The Ph.D. Program in History

at the Graduate Center of the City University of New York


Gender & History: “Christian Political Hypermasculinity: Brazilian Fascism in the 1930s.” by Daniela Moraes Traldi

Our very own Daniela Moraes Traldi has published an article at Gender & History entitled “Christian Political Hypermasculinity: Brazilian Fascism in the 1930s.” You can check it out by clicking here. The abstract can be found below:


“This article considers the well-crafted but often overlooked gender politics of the Integralistas, Brazil’s largest fascist movement of the 1930s. Led by writer Plínio Salgado, the Integralistas, who allegedly reached one million members by 1935, became Brazil’s first-ever mass political organisation. They envisioned what they called a Christian holistic state (Estado Integral), one in which corporatism, nationalism and faith would sustain the country’s very existence in opposition to communism, materialism and liberalism.
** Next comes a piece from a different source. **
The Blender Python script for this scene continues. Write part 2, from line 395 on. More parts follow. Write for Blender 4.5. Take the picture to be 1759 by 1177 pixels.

Largely unexplored iconographic material reveal that gender appeared at the very heart of their political ambitions: a sexualised type of hypermasculinity pointed to an ideal Brazil rooted in Christian-based notions of masculinity and femininity, having men as nation-builders and women as family-nurturers, and a racialised version of expected membership, with Blacks and the indigenous population welcomed only as infantilised male and female beings who depended upon much tutoring from self-proclaimed grown-up white Brazilian men. As this article explores, the politics of the Integralistas were not alone in 1930s Brazil.”